Communication can also be segmented according to the investment behaviour of different parts of the scheme, as explained by DCisions information director Maya Fernandez in the above video (from 03:14).
Using apathy
The British Airways Retirement Plan, the open, defined contribution (DC) part of the airline’s provision, takes advantage of member apathy, rather than relying on their engagement to drive saving.
The scheme, which is administered externally by consultants Towers Watson, brings in all members at the maximum level of contributions, meaning they have to make the conscious decision to lower this.
“The default contribution is the maximum, which is 5%,” said a scheme administrator at Towers Watson. “I think I have only had a couple of people who have asked to [reduce contributions].”
James Colegrave, senior consultant at Towers Watson, said the best route for schemes was to set their default at the highest level, and allow people to trade down.
He said: "Inertia generally means people do nothing. I have one client where they have quite a generous matching facility, but they default at full match, and surprise, surprise 90% of people remain at full match."
Focusing on retirement
The Pensions Regulator has published a response to its discussion paper on improving member outcomes for those with a DC pension.
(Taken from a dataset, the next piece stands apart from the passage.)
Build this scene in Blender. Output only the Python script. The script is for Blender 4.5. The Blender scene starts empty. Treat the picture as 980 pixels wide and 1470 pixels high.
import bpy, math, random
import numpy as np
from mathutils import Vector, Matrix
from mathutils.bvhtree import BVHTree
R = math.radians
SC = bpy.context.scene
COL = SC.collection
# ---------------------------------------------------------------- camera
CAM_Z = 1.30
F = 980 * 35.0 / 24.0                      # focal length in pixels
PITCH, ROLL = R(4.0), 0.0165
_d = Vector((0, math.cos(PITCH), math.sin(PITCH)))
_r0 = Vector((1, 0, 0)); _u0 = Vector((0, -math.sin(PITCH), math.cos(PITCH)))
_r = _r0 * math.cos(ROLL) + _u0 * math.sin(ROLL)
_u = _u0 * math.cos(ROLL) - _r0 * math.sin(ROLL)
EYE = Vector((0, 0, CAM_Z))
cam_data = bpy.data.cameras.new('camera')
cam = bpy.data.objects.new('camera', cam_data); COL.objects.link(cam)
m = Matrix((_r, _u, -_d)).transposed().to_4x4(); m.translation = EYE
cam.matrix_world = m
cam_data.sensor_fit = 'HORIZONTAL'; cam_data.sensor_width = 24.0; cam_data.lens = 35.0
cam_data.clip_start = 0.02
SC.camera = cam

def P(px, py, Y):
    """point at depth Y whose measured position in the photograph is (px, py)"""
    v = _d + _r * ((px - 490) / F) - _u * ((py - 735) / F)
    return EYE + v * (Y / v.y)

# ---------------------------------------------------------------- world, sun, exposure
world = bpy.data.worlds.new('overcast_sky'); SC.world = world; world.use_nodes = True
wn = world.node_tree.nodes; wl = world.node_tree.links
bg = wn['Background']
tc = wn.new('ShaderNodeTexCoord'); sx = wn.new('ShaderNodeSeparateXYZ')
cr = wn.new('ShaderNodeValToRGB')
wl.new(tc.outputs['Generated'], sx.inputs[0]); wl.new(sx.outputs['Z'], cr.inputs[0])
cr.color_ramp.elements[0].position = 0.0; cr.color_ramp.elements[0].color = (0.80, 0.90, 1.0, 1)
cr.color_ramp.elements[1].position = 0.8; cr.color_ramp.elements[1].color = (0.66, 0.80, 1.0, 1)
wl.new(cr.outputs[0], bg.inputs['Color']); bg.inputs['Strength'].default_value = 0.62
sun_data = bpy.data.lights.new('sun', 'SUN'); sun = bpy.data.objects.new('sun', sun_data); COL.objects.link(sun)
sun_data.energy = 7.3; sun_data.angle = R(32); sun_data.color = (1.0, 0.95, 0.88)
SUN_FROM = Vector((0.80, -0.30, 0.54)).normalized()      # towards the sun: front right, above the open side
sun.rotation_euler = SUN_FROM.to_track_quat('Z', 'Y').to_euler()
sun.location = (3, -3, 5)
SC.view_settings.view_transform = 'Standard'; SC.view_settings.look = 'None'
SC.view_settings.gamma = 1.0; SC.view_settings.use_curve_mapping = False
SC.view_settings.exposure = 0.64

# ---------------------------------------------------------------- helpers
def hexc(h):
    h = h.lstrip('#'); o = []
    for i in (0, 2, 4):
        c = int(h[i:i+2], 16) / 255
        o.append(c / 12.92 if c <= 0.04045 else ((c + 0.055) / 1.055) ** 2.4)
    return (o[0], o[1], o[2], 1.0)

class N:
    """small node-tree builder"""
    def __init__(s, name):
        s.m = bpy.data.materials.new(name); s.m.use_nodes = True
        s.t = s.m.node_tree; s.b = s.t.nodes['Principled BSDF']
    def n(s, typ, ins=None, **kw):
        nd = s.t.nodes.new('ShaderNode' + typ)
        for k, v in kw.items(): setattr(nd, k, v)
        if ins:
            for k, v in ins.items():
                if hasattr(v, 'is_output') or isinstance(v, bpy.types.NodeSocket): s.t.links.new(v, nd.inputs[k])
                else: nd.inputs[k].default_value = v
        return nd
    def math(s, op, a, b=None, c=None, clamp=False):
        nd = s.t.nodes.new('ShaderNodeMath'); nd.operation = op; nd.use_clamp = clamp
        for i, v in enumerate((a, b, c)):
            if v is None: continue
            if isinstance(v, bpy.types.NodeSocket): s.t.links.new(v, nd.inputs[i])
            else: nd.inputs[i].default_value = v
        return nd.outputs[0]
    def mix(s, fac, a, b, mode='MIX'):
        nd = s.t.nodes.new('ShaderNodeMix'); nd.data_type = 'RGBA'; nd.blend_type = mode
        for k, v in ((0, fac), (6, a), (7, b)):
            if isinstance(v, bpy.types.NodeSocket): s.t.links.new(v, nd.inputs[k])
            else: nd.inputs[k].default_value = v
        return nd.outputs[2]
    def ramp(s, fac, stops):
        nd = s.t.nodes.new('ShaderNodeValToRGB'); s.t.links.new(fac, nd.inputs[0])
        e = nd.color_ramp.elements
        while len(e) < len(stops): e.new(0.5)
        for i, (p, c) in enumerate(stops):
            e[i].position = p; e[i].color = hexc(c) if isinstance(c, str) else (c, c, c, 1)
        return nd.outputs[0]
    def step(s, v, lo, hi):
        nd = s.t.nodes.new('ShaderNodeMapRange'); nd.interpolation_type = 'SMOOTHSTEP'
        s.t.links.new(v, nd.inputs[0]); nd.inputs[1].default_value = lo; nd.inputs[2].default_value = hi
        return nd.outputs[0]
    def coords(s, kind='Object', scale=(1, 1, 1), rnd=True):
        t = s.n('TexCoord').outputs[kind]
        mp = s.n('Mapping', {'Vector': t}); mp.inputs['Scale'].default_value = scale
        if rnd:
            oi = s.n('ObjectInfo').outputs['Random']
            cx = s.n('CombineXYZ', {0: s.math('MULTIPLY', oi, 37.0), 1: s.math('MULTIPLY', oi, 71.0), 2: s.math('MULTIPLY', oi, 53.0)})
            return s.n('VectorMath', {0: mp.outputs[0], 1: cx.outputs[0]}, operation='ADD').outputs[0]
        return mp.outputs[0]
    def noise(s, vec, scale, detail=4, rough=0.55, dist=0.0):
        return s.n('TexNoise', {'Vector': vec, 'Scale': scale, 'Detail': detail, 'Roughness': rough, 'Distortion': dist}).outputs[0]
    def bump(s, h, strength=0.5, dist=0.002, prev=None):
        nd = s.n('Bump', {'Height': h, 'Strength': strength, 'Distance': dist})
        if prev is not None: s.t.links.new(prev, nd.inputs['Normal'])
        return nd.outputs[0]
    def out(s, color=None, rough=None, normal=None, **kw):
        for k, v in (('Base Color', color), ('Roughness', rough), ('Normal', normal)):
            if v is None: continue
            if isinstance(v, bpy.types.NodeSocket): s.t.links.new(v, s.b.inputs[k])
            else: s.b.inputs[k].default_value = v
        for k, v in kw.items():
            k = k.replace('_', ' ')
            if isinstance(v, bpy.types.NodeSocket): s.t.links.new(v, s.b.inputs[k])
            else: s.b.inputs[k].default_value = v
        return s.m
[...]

“We propose to use the six elements as a basis for assessing the quality of a DC scheme, and we expect these elements to be key considerations for anyone offering a DC pension scheme,” said the response.
The six key elements of a good member outcome, in no priority of order:
Appropriate contribution decisions;
Appropriate investment decisions;
Appropriate decumulation decisions;
Effective and efficient administration;
Protection of assets;
Value for money.
The regulator’s governance survey had revealed the proportion of schemes which had never reviewed their retirement process actually increased between 15% and 17%, as did the proportion of those who did not know.
And only 1% of schemes surveyed believed the board “definitely should” do more to effectively manage the scheme’s retirement process.
Another 11% answered “probably should”, and 13% “possibly should”, meaning three quarters of schemes surveyed did not think there were any issues around retirement.
Fiona McDonagh, M&S technical manager and secretary to the DC committee, has called upon schemes to engage with members about their retirement date from the moment they enter the scheme.